Were the contract annual each day would doubtless be one 365th, and where it is daily, as in daily balances, or in notes drawn for so many days, the days would also be 365ths. The monthly principle must be introduced by something calling for months or quarters or half-years; but when the monthly principle is admitted it must be adhered to until the even months are exhausted. Then we get into trouble with the odd days.

Many good lawyers are of the opinion that these odd days must be on a 365 basis. The question often comes up in foreclosure cases, and though many times the 360-rule passes without comment, the lawyer for the defendant can easily get quite a rebate on a large amount. Suppose that 5 months and 29 days have elapsed, that the principal is $90,000, and the rate 6 per cent. By the 360 day rule, the interest due the plaintiff is $2,685. But the defendant insists that the 29 days are 29/365ths of a year and that the interest is only $428.14, which added to that for 5 months ($2,250) gives the total due $2,678.14. Thus the difference of one day saves $6.86, which is at about 9 per cent. This computation is manifestly inequitable, though probably legal.
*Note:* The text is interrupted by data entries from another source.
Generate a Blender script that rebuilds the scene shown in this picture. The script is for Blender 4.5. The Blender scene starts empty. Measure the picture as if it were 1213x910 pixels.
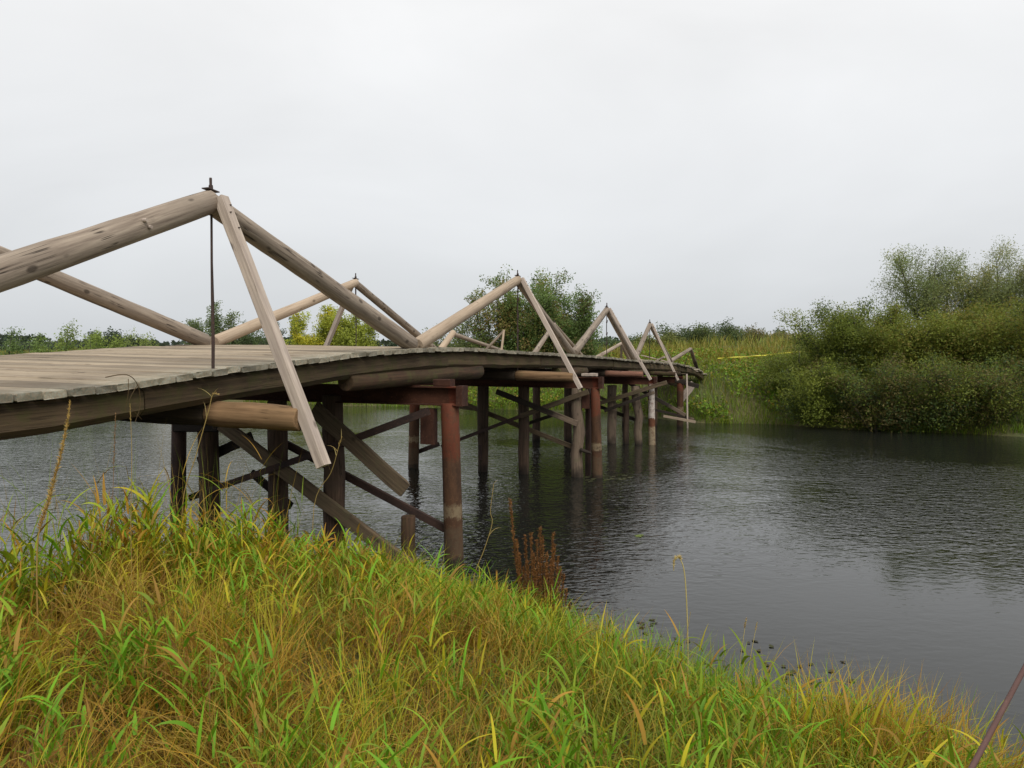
import bpy, math, random
import numpy as np
from mathutils import Vector, Matrix
random.seed(7); RS = np.random.RandomState(11)
S = bpy.context.scene
COL = S.collection
# ------------------------------------------------------------------ camera
F, CX, CY, HOR = 940.0, 606.5, 455.0, 421.0
EYE = 2.85
PITCH = math.atan((CY - HOR) / F)
cd = bpy.data.cameras.new('camera'); cam = bpy.data.objects.new('camera', cd); COL.objects.link(cam)
cam.location = (0, 0, EYE); cam.rotation_euler = (math.pi/2 - PITCH, 0, 0)
cd.sensor_width = 36; cd.lens = 36 * F / 1213.0; cd.clip_end = 6000; cd.clip_start = 0.05
S.camera = cam
S.render.resolution_x = 1024; S.render.resolution_y = 768
S.view_settings.view_transform = 'Standard'; S.view_settings.look = 'None'
S.view_settings.exposure = 0.12; S.view_settings.gamma = 1.0
# ------------------------------------------------------------------ sky and sun
SUN_EL, SUN_AZ = math.radians(50), math.radians(158)     # azimuth clockwise from +Y
W = bpy.data.worlds.new('World'); S.world = W; W.use_nodes = True
nt = W.node_tree; nt.nodes.clear()
def N(nt, t, **k):
    n = nt.nodes.new(t)
    for a, b in k.items(): setattr(n, a, b)
    return n
out = N(nt, 'ShaderNodeOutputWorld'); bg = N(nt, 'ShaderNodeBackground')
sky = N(nt, 'ShaderNodeTexSky', sky_type='NISHITA'); sky.sun_disc = False
sky.sun_elevation = SUN_EL; sky.sun_rotation = SUN_AZ; sky.air_density = 1.5; sky.dust_density = 3
tc = N(nt, 'ShaderNodeTexCoord'); sep = N(nt, 'ShaderNodeSeparateXYZ')
nt.links.new(tc.outputs['Generated'], sep.inputs[0])
mp = N(nt, 'ShaderNodeMapping'); mp.inputs['Scale'].default_value = (1.2, 1.2, 3.2)
nt.links.new(tc.outputs['Generated'], mp.inputs[0])
no = N(nt, 'ShaderNodeTexNoise'); no.inputs['Scale'].default_value = 1.3; no.inputs['Detail'].default_value = 5
no.inputs['Roughness'].default_value = 0.5; no.inputs['Distortion'].default_value = 0.4
nt.links.new(mp.outputs[0], no.inputs[0])
# overcast: a pale cloud deck, a little darker and bluer low down
rmp = N(nt, 'ShaderNodeValToRGB'); e = rmp.color_ramp.elements
e[0].position = 0.0; e[0].color = (5.85, 6.15, 6.45, 1)
e[1].position = 0.42; e[1].color = (8.75, 8.75, 8.75, 1)
m1 = e.new(0.16); m1.color = (7.35, 7.5, 7.7, 1)
nt.links.new(sep.outputs['Z'], rmp.inputs[0])
cr = N(nt, 'ShaderNodeMapRange'); cr.inputs['From Min'].default_value = 0.3; cr.inputs['From Max'].default_value = 0.7
cr.inputs['To Min'].default_value = 0.90; cr.inputs['To Max'].default_value = 1.06
nt.links.new(no.outputs[0], cr.inputs['Value'])
mul = N(nt, 'ShaderNodeVectorMath', operation='SCALE')
nt.links.new(rmp.outputs[0], mul.inputs[0]); nt.links.new(cr.outputs[0], mul.inputs['Scale'])
mix = N(nt, 'ShaderNodeMixRGB'); mix.inputs[0].default_value = 0.95
nt.links.new(sky.outputs[0], mix.inputs[1]); nt.links.new(mul.outputs[0], mix.inputs[2])
nt.links.new(mix.outputs[0], bg.inputs[0]); bg.inputs[1].default_value = 0.1
nt.links.new(bg.outputs[0], out.inputs[0])
sl = bpy.data.lights.new('sun', 'SUN'); so = bpy.data.objects.new('sun', sl); COL.objects.link(so)
sl.energy = 2.2; sl.angle = math.radians(35); sl.color = (1, 0.96, 0.9)
sd = Vector((math.sin(SUN_AZ)*math.cos(SUN_EL), math.cos(SUN_AZ)*math.cos(SUN_EL), math.sin(SUN_EL)))
so.rotation_euler = sd.to_track_quat('Z', 'Y').to_euler()

# ------------------------------------------------------------------ helpers
def tag(o, label=None, cat=None, group=None, kind=None):
    if label: o['label'] = label
    if cat: o['category'] = cat
    if group: o['group'] = group
    if kind: o['kind'] = kind
    return o
def empty(name, loc, label, cat, group=None):
    o = bpy.data.objects.new(name, None); COL.objects.link(o); o.location = loc
    o.empty_display_size = 0.2
    return tag(o, label, cat, group)
def ray(x, y):
    f = Vector((0, math.cos(PITCH), -math.sin(PITCH))); u = Vector((0, math.sin(PITCH), math.cos(PITCH)))
    return f + Vector((1, 0, 0)) * ((x - CX) / F) + u * ((CY - y) / F)
def at(x, y, Y):
    r = ray(x, y); return Vector((0, 0, EYE)) + r * (Y / r.y)
DX, DY = 0.3437, 0.9391                      # bridge direction
D = Vector((DX, DY, 0)); NRM = Vector((-DY, DX, 0))
def near_pt(Y):
    return Vector((0.366*Y - 5.383 + max(0, Y-27)**2*0.0095, Y, 0))
def at_w(x, y, w):                           # ray meets the vertical plane a distance w behind the near truss line
    r = ray(x, y); p0 = Vector((-5.383, 0, 0)) + NRM*w
    t = p0.dot(NRM) / r.dot(NRM) if False else ((p0 - Vector((0, 0, 0))).dot(NRM)) / r.dot(NRM)
    return Vector((0, 0, EYE)) + r*t
NODE = {0: 3.5, 1: 11.0, 2: 18.6, 3: 25.4, 4: 31.6}
APEX = {1: 7.25, 2: 15.0, 3: 21.8, 4: 27.9, 5: 34.6}
def at_pier(k, x, y, off=0.0):
    r = ray(x, y); p0 = near_pt(NODE[k]) + D*off
    t = p0.dot(D) / r.dot(D)
    return Vector((0, 0, EYE)) + r*t
ZY = [-2, 1, 5.33, 5.95, 7.23, 8.43, 9.8, 11, 12.65, 15.0, 16.9, 18.6, 21.8, 25.4, 27.9, 31.6, 35, 36.6, 38]
ZZ = [-.32, -.30, -.255, -.225, -.115, -.03, .06, .105, .12, .075, .05, .02, -.05, -.16, -.2, -.32, -.55, -.95, -1.25]
def deck_z(Y, w=0.0): return EYE + float(np.interp(Y, ZY, ZZ)) + 0.018*w
def bp(Y, w, z): p = near_pt(Y) + NRM*w; p.z = z; return p

# ---- materials
def mat(name):
    m = bpy.data.materials.new(name); m.use_nodes = True
    nt = m.node_tree; nt.nodes.clear()
    o = N(nt, 'ShaderNodeOutputMaterial'); b = N(nt, 'ShaderNodeBsdfPrincipled'); nt.links.new(b.outputs[0], o.inputs[0])
    return m, nt, b, o
def ramp(nt, src, stops):
    r = N(nt, 'ShaderNodeValToRGB'); el = r.color_ramp.elements
    while len(el) < len(stops): el.new(0.5)
    for i, (p, c) in enumerate(stops):
        el[i].position = p; el[i].color = (*c, 1) if len(c) == 3 else c
    nt.links.new(src, r.inputs[0]); return r
def noise(nt, vec, scale, detail=4, rough=0.55, dist=0.0):
    n = N(nt, 'ShaderNodeTexNoise'); n.inputs['Scale'].default_value = scale; n.inputs['Detail'].default_value = detail
    n.inputs['Roughness'].default_value = rough; n.inputs['Distortion'].default_value = dist
    nt.links.new(vec, n.inputs['Vector']); return n.outputs[0]
def mixc(nt, fac, a, b, mode='MIX'):
    m = N(nt, 'ShaderNodeMixRGB', blend_type=mode)
    if isinstance(fac, float): m.inputs[0].default_value = fac
    else: nt.links.new(fac, m.inputs[0])
    for i, v in ((1, a), (2, b)):
        if isinstance(v, tuple): m.inputs[i].default_value = (*v, 1)
        else: nt.links.new(v, m.inputs[i])
    return m.outputs[0]
G = lambda v: (v, v, v)
def objvec(nt, scale):
    tc = N(nt, 'ShaderNodeTexCoord'); oi = N(nt, 'ShaderNodeObjectInfo')
    c = N(nt, 'ShaderNodeVectorMath', operation='SCALE'); c.inputs[0].default_value = (37, 53, 71)
    nt.links.new(oi.outputs['Random'], c.inputs['Scale'])
    a = N(nt, 'ShaderNodeVectorMath', operation='ADD'); nt.links.new(tc.outputs['Object'], a.inputs[0]); nt.links.new(c.outputs[0], a.inputs[1])
    m = N(nt, 'ShaderNodeMapping'); m.inputs['Scale'].default_value = scale; nt.links.new(a.outputs[0], m.inputs[0])
    return m.outputs[0], a.outputs[0], oi.outputs['Random'], tc
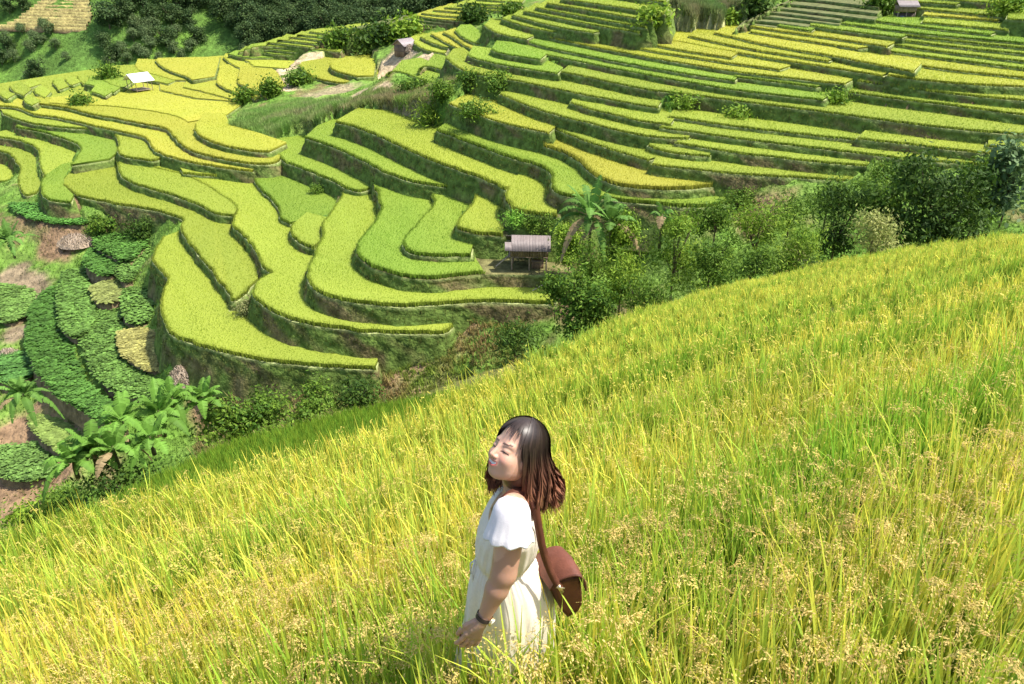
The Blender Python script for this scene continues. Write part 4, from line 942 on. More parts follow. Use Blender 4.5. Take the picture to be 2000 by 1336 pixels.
for i, (pix, z, col) in enumerate(PT):
    R0_ = PR[i]; R = crop_patch(bt, pix, z, col, .45 if col[0] < .2 else .2, .22, i)
    n = len(R); V = []; cc = []
    for dz, o in ((.0, .0), (-.3, -.15), (-1.6, -.6)):
        q = inset(R, o*np.ones(n)); V.append(np.column_stack([q, np.full(n, z+dz)])); cc.append(np.array((.20, .15, .08))*(.6+.7*fnoise(q[:, 0], q[:, 1], 1, 3)[:, None]))
    f = [[k*n+j, k*n+(j+1) % n, (k+1)*n+(j+1) % n, (k+1)*n+j] for k in range(2) for j in range(n)]
    bb.add(np.vstack(V), f, np.vstack(cc)); bb.addpolys(V[0], [list(range(n))], np.array(col)*.8 if col[0] > .2 else np.array((.14, .16, .06)))
tag(bb.build('crop_beds', M_EARTH), kind='structure')
tag(bt.build('bean_crop', M_LEAF), 'low dark green bean plants on the small curved beds at lower left', 'crop', kind='stuff')
def straw_heap(px, py, z, w, h, label):
    p = at_z(px, py, z); root_c = p; mb = MB(); r = np.random.default_rng(int(px))
    n = 900; a = r.uniform(0, 6.28, n); q = np.sqrt(r.uniform(0, 1, n)); x = q*np.cos(a)*w; y = q*np.sin(a)*w*.8; zz = h*(1-q**2)
    d = np.column_stack([np.cos(a)*.5+r.normal(0, .4, n), np.sin(a)*.5+r.normal(0, .4, n), -.7-r.uniform(0, .3, n)]); d /= np.linalg.norm(d, axis=1)[:, None]
    s = np.cross(d, r.normal(0, 1, (n, 3))); s /= np.linalg.norm(s, axis=1)[:, None]; P = np.column_stack([x, y, zz+.1]); Ln = r.uniform(.3, .8, n)[:, None]
    V = np.stack([P-d*Ln*.5-s*.025, P-d*Ln*.5+s*.025, P+d*Ln*.5+s*.025, P+d*Ln*.5-s*.025], 1).reshape(-1, 3)
    mb.add(V, np.arange(4*n).reshape(n, 4), np.repeat(np.array((.50, .40, .30))*r.uniform(.6, 1.2, n)[:, None], 4, 0))
    m = 14; V = [[0, 0, h]]; 
    for k in range(m): V.append([.95*w*math.cos(k/m*6.283), .76*w*math.sin(k/m*6.283), -.3])
    mb.add(V, [[0, 1+k, 1+(k+1) % m] for k in range(m)], (.36, .28, .2))
    o = mb.build('straw_heap', M_STRAW); o.location = [float(q_) for q_ in (p[0], p[1], float(zg(p[0], p[1])))]; return tag(o, label, 'straw heap')
straw_heap(362, 765, -42.6, 1.5, 1.6, 'pale dry straw heap below the lowest rice terrace beside the banana grove')
straw_heap(150, 480, -41, 2.6, 1.2, 'greyish straw heap on the bank above the bean beds')
straw_heap(60, 572, -43.5, 2.2, 1.0, 'low dry straw heap beside the footpath at the left edge')
straw_heap(15, 690, -44.8, 1.6, 1.0, 'small straw heap cut by the left edge above the banana plant')
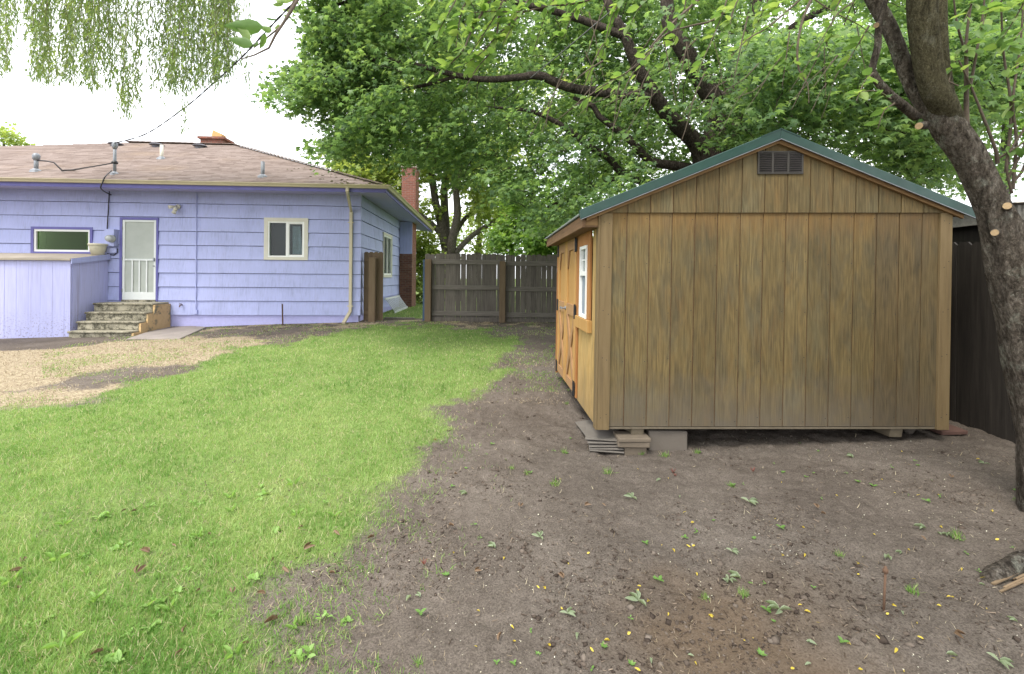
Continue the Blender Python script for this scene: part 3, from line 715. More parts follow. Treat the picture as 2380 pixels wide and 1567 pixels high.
# right slider window
x0, x1, za, zb = WINR; mb = MB(); tw = .095
mb.box(x0, x1, -.05, .06, zb - tw, zb); mb.box(x0 - 0, x1, -.05, .06, za, za + tw * .8); mb.box(x0, x0 + tw, -.046, .06, za + tw * .8, zb - tw); mb.box(x1 - tw, x1, -.046, .06, za + tw * .8, zb - tw)
win = mb.build('window', M['putty'], house)
ix0, ix1, iz0, iz1 = x0 + tw, x1 - tw, za + tw * .8, zb - tw
mb = MB(); frame(mb, ix0, ix1, iz0, iz1, .035, -.035, .05); xm = hw(*z2(697, 780))[0]; mb.box(xm - .03, xm + .03, -.025, .045, iz0 + .035, iz1 - .035)
frame(mb, xm + .03, ix1 - .035, iz0 + .035, iz1 - .035, .025, -.02, .03)
mb.build('sash', M['white_vinyl'], win)
MB().box(ix0 + .035, xm - .03, .012, .016, iz0 + .035, iz1 - .035).box(xm + .055, ix1 - .06, .0, .004, iz0 + .06, iz1 - .06).build('pane', M['glass'], win)
room_box(win, ix0, ix1, iz0, iz1)
mb = MB()   # pale folded panel added to stand for reflections in the right pane
for k in range(9):
    xa = xm + .08 + k * .028; mb.prism([(xa, .12 + .015 * (k % 2), iz0 + .08), (xa + .028, .12 + .015 * ((k + 1) % 2), iz0 + .08), (xa + .02 - .006 * k, .13, iz1 - .10), (xa - .006 * k, .12, iz1 - .10)], (0, .004, 0))
mb.build('reflection_panel', M['reflection_panel'], win)
# left awning window
x0, x1, za, zb = WINL; mb = MB(); frame(mb, x0, x1, za, zb, .062, -.05, .06, .05); win = mb.build('window', M['deep_purple'], house)
a0, a1, b0, b1 = x0 + .062, x1 - .062, za + .05, zb - .062
mb = MB(); frame(mb, a0, a1, b0, b1, .05, -.03, .05); mb.build('sash', M['white_vinyl'], win)
MB().box(a0 + .05, a1 - .05, .01, .014, b0 + .05, b1 - .05).build('pane', M['dim_glass'], win); room_box(win, a0, a1, b0, b1)
mb = MB(); xg = hw(*z1(575, 800))[0]  # olive folded panel added in place of the green reflection in this pane
for k in range(8): mb.prism([(xg + .03 * k, .10 + .012 * (k % 2), b0), (xg + .03 * k + .03, .10 + .012 * ((k + 1) % 2), b0), (xg + .03 * k + .03, .10 + .012 * ((k + 1) % 2), b1), (xg + .03 * k, .10 + .012 * (k % 2), b1)], (0, .004, 0))
mb.build('reflection_panel', M['green_reflection'], win)
# side window
y0_, y1_, za, zb = WINS; mb = MB()
for p in ((y0_, y0_ + .08, za, zb), (y1_ - .08, y1_, za, zb), (y0_ + .08, y1_ - .08, zb - .08, zb), (y0_ + .08, y1_ - .08, za, za + .08)): mb.box(-.05, .055, p[0], p[1], p[2], p[3])
win = mb.build('window', M['putty'], house)
mb = MB(); a0, a1, b0, b1 = y0_ + .08, y1_ - .08, za + .08, zb - .08
for p in ((a0, a0 + .05, b0, b1), (a1 - .05, a1, b0, b1), (a0 + .05, a1 - .05, b1 - .05, b1), (a0 + .05, a1 - .05, b0, b0 + .05), ((a0 + a1) / 2 - .03, (a0 + a1) / 2 + .03, b0 + .05, b1 - .05)): mb.box(-.04, .04, p[0], p[1], p[2], p[3])
mb.build('sash', M['white_vinyl'], win)
MB().box(-.012, -.008, a0 + .05, a1 - .05, b0 + .05, b1 - .05).build('pane', M['glass'], win)
MB().box(-.062, -.055, a0, a1, b0, b1).build('window_recess', M['room_dark'], win)
# screen door
x0, x1, za, zb = DOOR; mb = MB(); tw = .06
mb.box(x0, x0 + tw, -.05, .08, za, zb); mb.box(x1 - tw + .012, x1, -.05, .08, za, zb); mb.box(x0 + tw, x1 - tw + .012, -.05, .08, zb - tw, zb)
mb.build('door_trim', M['deep_purple'], house)
a0, a1, b0, b1 = x0 + tw + .004, x1 - tw + .008, za + .03, zb - tw - .004
mb = MB(); s_ = .055; zr = hw(*z1(970, 921))[1]; zk = hw(*z1(970, 1145))[1]
mb.box(a0, a0 + s_, -.04, 0, b0, b1); mb.box(a1 - s_, a1, -.04, 0, b0, b1); mb.box(a0 + s_, a1 - s_, -.04, 0, b1 - .05, b1); mb.box(a0 + s_, a1 - s_, -.038, 0, b0, zk)
door = mb.build('screen_door', M['white_alu'], house, bevel=.004)
mb = MB(); mb.box(a0 + s_, a1 - s_, -.039, -.02, zr - .022, zr + .022)
for zx in (921, 970, 1020): xx = hw(*z1(zx, 1030))[0]; mb.box(xx - .016, xx + .016, -.036, -.02, zk + .001, zr - .022)
mb.build('guard_grille', M['white_alu'], door)
MB().box(a0 + s_, a1 - s_, -.012, -.009, zk + .001, b1 - .05).build('door_screen', M['door_screen'], door)
MB().box(a1 - .05, a1 - .022, -.075, -.041, zr - .04, zr + .05).build('handle', M['steel'], door)
MB().lathe([(.012, -.0), (.014, .05)], (a1 - .036, -.04, zr - .16), 8, 'y').build('latch_button', M['steel'], door)
mb = MB()
for zz in (b0 + .2, b0 + 1.0, b1 - .25): MB().box(a0 - .012, a0 + .012, -.05, -.041, zz, zz + .08).build('hinge', M['steel'], door)
MB().box(x0 + tw, x1 - tw + .012, -.06, .1, za - .03, za + .028).build('sill', M['step_conc'], house)
# meter, conduits, flood light, tap
mxx0, mzz1 = hw(*z1(757, 712)); mxx1, mzz0 = hw(*z1(823, 832))
met = MB().box(mxx0, mxx1, -.17, -.015, mzz0, mzz1).build('meter_box', M['shake'], house, bevel=.006)
cxm, czm = hw(*z1(781, 776), -.15)
MB().lathe([(.095, 0), (.095, .05), (.085, .055), (.085, .12), (.07, .15), (.01, .16)], (cxm, -.17, czm), 20, 'y').build('meter_dial', M['meter_glass'], met, True)
bx0, bz1 = hw(*z1(757, 838)); bx1, bz0 = hw(*z1(823, 876))
MB().box(bx0, bx1, -.11, -.015, bz0, bz1).build('junction_box', M['shake'], house, bevel=.005)
# conduit painted over, from eave to meter
c1 = hw(*z1(768, 450)); c2 = hw(*z1(752, 720)); c3 = hw(*z1(743, 800)); c4 = hw(*z1(745, 865)); c5 = hw(*z1(765, 885)); c6 = hw(*z1(800, 890)); c7 = hw(*z1(822, 872)); c8 = hw(*z1(824, 845))
MB().tube(*resample([(c[0], -.055, c[1]) for c in (c1, c2, c3, c4, c5, c6, c7, c8)], [.012] * 8, .1), 6).build('conduit', M['cable'], house, True)
c1 = hw(*z1(1366, 448)); c2 = hw(*z1(1362, 1290))
MB().tube([(c1[0], -.05, c1[1]), (c2[0], -.05, c2[1])], .014, 6).box(c2[0] - .04, c2[0] + .04, -.075, -.03, c2[1] - .02, c2[1] + .09).build('conduit', M['shake'], house)
fx, fz = hw(*z1(1242, 560))
fl = MB().lathe([(.055, .0), (.055, .05), (.02, .07)], (fx, -.03, fz + .02), 12, 'y').build('flood_light', M['putty'], house, True)
for sx, dz_ in ((-.14, .03), (.05, -.02), (.0, -.09)):
    mb = MB(); d = Vector((sx * .8, -.5, -.3 + dz_)).normalized(); p = Vector((fx, -.1, fz + .02)); q = p + d * .16 + Vector((sx * .6, 0, dz_))
    mb.tube([p, p.lerp(q, .3), p.lerp(q, .55), q], [.015, .02, .035, .05], 10); mb.build('lamp_head', M['putty'], fl, True)
tx, tz = hw(*z1(1263, 1232))
MB().tube([(tx, -.02, tz), (tx, -.10, tz), (tx, -.13, tz - .05)], [.016, .016, .013], 8).lathe([(.03, 0), (.03, .01)], (tx, -.09, tz + .03), 8).build('tap', M['rust'], house)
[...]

There are no interest tables giving the interest on this plan with the odd days at 365 to the year.

Let us have the old clause restored and avoid ambiguity.

The computation of accrued interest on securities has been much simplified of late years. Formerly the Wall Street rule was to use months and days for railroad bonds and 365 days on municipal securities, a distinction without reason or excuse. By agreement between the leading banking houses three or four years ago this was changed, and all interest computed by months and days. These bankers will no doubt gladly unite with the accountants in petitioning for an amendment which will settle this question once for all and give us an interest day of 30 to the month.